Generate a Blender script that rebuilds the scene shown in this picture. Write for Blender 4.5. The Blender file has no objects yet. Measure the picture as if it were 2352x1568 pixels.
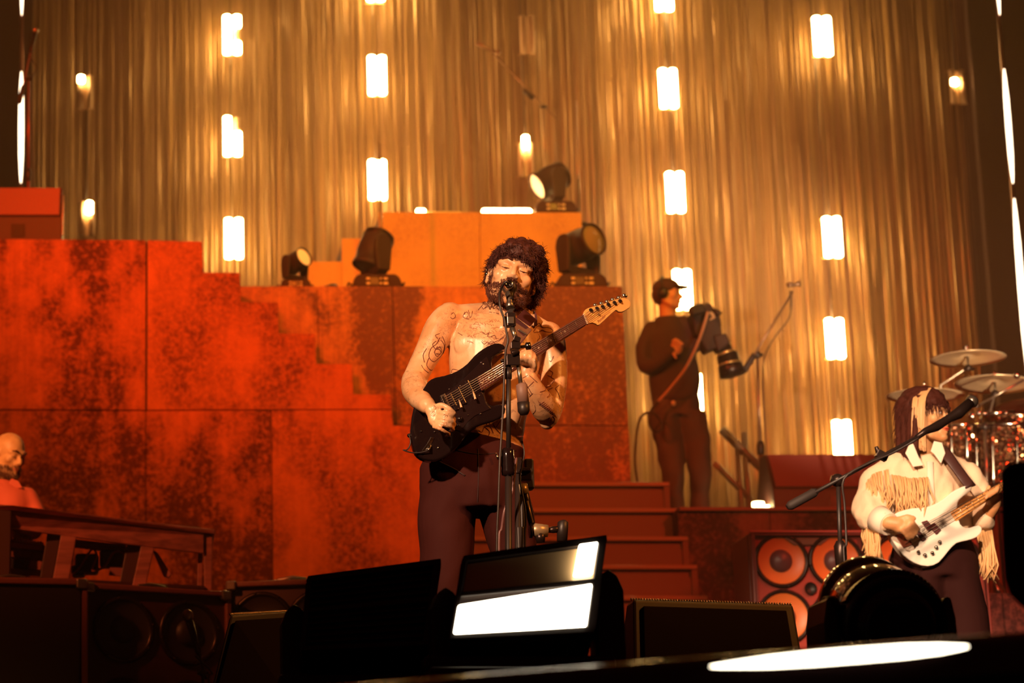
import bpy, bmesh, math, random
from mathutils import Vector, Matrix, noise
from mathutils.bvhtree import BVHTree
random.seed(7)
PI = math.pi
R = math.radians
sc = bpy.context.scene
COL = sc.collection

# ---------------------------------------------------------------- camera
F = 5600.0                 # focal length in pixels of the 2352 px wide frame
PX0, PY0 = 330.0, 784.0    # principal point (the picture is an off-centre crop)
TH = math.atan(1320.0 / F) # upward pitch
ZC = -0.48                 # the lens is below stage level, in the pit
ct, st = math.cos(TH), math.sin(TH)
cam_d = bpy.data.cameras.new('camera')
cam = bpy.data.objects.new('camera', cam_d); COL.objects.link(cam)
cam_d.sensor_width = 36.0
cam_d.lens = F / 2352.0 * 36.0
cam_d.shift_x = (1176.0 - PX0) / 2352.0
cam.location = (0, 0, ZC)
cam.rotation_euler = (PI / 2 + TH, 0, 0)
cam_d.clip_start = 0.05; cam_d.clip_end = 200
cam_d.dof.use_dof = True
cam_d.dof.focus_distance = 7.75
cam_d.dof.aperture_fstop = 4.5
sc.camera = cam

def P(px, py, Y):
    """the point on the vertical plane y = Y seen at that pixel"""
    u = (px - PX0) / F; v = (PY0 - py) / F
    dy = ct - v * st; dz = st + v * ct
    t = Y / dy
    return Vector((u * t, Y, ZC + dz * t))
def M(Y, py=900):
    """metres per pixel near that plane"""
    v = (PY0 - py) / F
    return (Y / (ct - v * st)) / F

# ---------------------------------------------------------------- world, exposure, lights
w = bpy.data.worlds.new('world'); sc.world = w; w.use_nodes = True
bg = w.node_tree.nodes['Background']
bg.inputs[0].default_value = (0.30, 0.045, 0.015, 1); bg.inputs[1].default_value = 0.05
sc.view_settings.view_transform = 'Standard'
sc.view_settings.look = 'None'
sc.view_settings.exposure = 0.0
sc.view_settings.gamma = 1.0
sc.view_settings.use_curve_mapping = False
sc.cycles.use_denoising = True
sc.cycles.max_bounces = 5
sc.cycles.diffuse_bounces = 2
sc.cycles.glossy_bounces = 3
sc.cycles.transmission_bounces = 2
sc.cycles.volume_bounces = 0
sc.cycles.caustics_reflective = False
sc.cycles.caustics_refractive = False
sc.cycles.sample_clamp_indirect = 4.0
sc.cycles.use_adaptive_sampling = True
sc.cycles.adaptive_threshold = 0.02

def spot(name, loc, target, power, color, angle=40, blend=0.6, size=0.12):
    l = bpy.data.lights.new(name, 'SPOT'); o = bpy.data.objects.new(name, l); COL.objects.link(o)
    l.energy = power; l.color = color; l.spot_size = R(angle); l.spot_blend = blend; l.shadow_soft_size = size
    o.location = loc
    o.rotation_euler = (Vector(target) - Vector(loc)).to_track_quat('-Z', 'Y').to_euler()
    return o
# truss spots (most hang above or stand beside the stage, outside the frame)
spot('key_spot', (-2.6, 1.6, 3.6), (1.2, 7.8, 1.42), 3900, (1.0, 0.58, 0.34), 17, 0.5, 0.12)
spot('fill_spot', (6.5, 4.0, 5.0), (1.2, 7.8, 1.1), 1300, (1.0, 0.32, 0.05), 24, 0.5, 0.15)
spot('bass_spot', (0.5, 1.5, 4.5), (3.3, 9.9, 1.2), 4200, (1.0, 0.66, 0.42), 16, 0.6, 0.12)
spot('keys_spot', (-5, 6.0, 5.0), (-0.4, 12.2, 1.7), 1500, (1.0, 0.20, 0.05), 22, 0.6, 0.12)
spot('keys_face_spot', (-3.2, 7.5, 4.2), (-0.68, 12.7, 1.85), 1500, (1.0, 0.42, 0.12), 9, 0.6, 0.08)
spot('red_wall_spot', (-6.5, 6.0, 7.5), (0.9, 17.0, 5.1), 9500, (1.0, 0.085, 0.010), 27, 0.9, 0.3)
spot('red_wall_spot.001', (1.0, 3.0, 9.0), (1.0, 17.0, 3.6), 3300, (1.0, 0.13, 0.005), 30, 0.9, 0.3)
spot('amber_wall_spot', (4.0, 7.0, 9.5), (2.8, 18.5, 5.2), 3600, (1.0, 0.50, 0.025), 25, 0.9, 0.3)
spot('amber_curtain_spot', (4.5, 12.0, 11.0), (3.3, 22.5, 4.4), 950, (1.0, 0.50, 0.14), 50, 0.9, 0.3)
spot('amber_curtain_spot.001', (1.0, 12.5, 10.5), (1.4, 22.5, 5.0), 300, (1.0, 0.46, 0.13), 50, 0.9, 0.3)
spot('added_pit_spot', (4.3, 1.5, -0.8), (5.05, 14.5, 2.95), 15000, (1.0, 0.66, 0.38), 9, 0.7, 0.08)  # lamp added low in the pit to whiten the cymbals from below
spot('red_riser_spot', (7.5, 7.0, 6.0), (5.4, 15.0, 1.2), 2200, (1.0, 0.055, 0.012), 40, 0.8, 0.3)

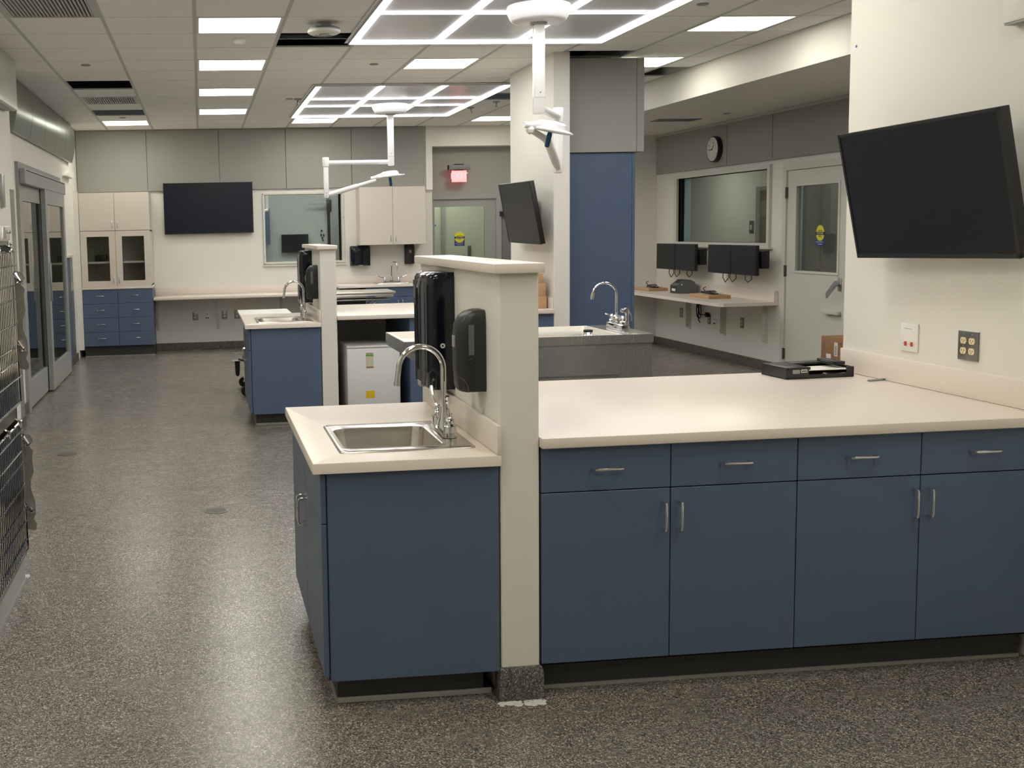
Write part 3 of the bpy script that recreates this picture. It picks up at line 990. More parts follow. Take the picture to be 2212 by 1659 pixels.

#### [PROBLEM STATEMENT]
Copy everything in the records above except the pictures, exactly as written.

#### [EXERCISE SOLUTION]
Generate a Blender script that rebuilds the scene shown in this picture. Write for Blender 4.5. The Blender file has no objects yet. Measure the picture as if it were 2352x1568 pixels.
import bpy, bmesh, math, random
from mathutils import Vector, Matrix, noise
from mathutils.bvhtree import BVHTree
random.seed(7)
PI = math.pi
R = math.radians
sc = bpy.context.scene
COL = sc.collection

# ---------------------------------------------------------------- camera
F = 5600.0                 # focal length in pixels of the 2352 px wide frame
PX0, PY0 = 330.0, 784.0    # principal point (the picture is an off-centre crop)
TH = math.atan(1320.0 / F) # upward pitch
ZC = -0.48                 # the lens is below stage level, in the pit
ct, st = math.cos(TH), math.sin(TH)
cam_d = bpy.data.cameras.new('camera')
cam = bpy.data.objects.new('camera', cam_d); COL.objects.link(cam)
cam_d.sensor_width = 36.0
cam_d.lens = F / 2352.0 * 36.0
cam_d.shift_x = (1176.0 - PX0) / 2352.0
cam.location = (0, 0, ZC)
cam.rotation_euler = (PI / 2 + TH, 0, 0)
cam_d.clip_start = 0.05; cam_d.clip_end = 200
cam_d.dof.use_dof = True
cam_d.dof.focus_distance = 7.75
cam_d.dof.aperture_fstop = 4.5
sc.camera = cam

def P(px, py, Y):
    """the point on the vertical plane y = Y seen at that pixel"""
    u = (px - PX0) / F; v = (PY0 - py) / F
    dy = ct - v * st; dz = st + v * ct
    t = Y / dy
    return Vector((u * t, Y, ZC + dz * t))
def M(Y, py=900):
    """metres per pixel near that plane"""
    v = (PY0 - py) / F
    return (Y / (ct - v * st)) / F

# ---------------------------------------------------------------- world, exposure, lights
w = bpy.data.worlds.new('world'); sc.world = w; w.use_nodes = True
bg = w.node_tree.nodes['Background']
bg.inputs[0].default_value = (0.30, 0.045, 0.015, 1); bg.inputs[1].default_value = 0.05
sc.view_settings.view_transform = 'Standard'
sc.view_settings.look = 'None'
sc.view_settings.exposure = 0.0
sc.view_settings.gamma = 1.0
sc.view_settings.use_curve_mapping = False
sc.cycles.use_denoising = True
sc.cycles.max_bounces = 5
sc.cycles.diffuse_bounces = 2
sc.cycles.glossy_bounces = 3
sc.cycles.transmission_bounces = 2
sc.cycles.volume_bounces = 0
sc.cycles.caustics_reflective = False
sc.cycles.caustics_refractive = False
sc.cycles.sample_clamp_indirect = 4.0
sc.cycles.use_adaptive_sampling = True
sc.cycles.adaptive_threshold = 0.02

def spot(name, loc, target, power, color, angle=40, blend=0.6, size=0.12):
    l = bpy.data.lights.new(name, 'SPOT'); o = bpy.data.objects.new(name, l); COL.objects.link(o)
    l.energy = power; l.color = color; l.spot_size = R(angle); l.spot_blend = blend; l.shadow_soft_size = size
    o.location = loc
    o.rotation_euler = (Vector(target) - Vector(loc)).to_track_quat('-Z', 'Y').to_euler()
    return o
# truss spots (most hang above or stand beside the stage, outside the frame)
spot('key_spot', (-2.6, 1.6, 3.6), (1.2, 7.8, 1.42), 3900, (1.0, 0.58, 0.34), 17, 0.5, 0.12)
spot('fill_spot', (6.5, 4.0, 5.0), (1.2, 7.8, 1.1), 1300, (1.0, 0.32, 0.05), 24, 0.5, 0.15)
spot('bass_spot', (0.5, 1.5, 4.5), (3.3, 9.9, 1.2), 4200, (1.0, 0.66, 0.42), 16, 0.6, 0.12)
spot('keys_spot', (-5, 6.0, 5.0), (-0.4, 12.2, 1.7), 1500, (1.0, 0.20, 0.05), 22, 0.6, 0.12)
spot('keys_face_spot', (-3.2, 7.5, 4.2), (-0.68, 12.7, 1.85), 1500, (1.0, 0.42, 0.12), 9, 0.6, 0.08)
spot('red_wall_spot', (-6.5, 6.0, 7.5), (0.9, 17.0, 5.1), 9500, (1.0, 0.085, 0.010), 27, 0.9, 0.3)
spot('red_wall_spot.001', (1.0, 3.0, 9.0), (1.0, 17.0, 3.6), 3300, (1.0, 0.13, 0.005), 30, 0.9, 0.3)
spot('amber_wall_spot', (4.0, 7.0, 9.5), (2.8, 18.5, 5.2), 3600, (1.0, 0.50, 0.025), 25, 0.9, 0.3)
spot('amber_curtain_spot', (4.5, 12.0, 11.0), (3.3, 22.5, 4.4), 950, (1.0, 0.50, 0.14), 50, 0.9, 0.3)
spot('amber_curtain_spot.001', (1.0, 12.5, 10.5), (1.4, 22.5, 5.0), 300, (1.0, 0.46, 0.13), 50, 0.9, 0.3)
spot('added_pit_spot', (4.3, 1.5, -0.8), (5.05, 14.5, 2.95), 15000, (1.0, 0.66, 0.38), 9, 0.7, 0.08)  # lamp added low in the pit to whiten the cymbals from below
spot('red_riser_spot', (7.5, 7.0, 6.0), (5.4, 15.0, 1.2), 2200, (1.0, 0.055, 0.012), 40, 0.8, 0.3)

Write part 3 of the bpy script that recreates this picture. It picks up at line 990. More parts follow. Take the picture to be 2212 by 1659 pixels.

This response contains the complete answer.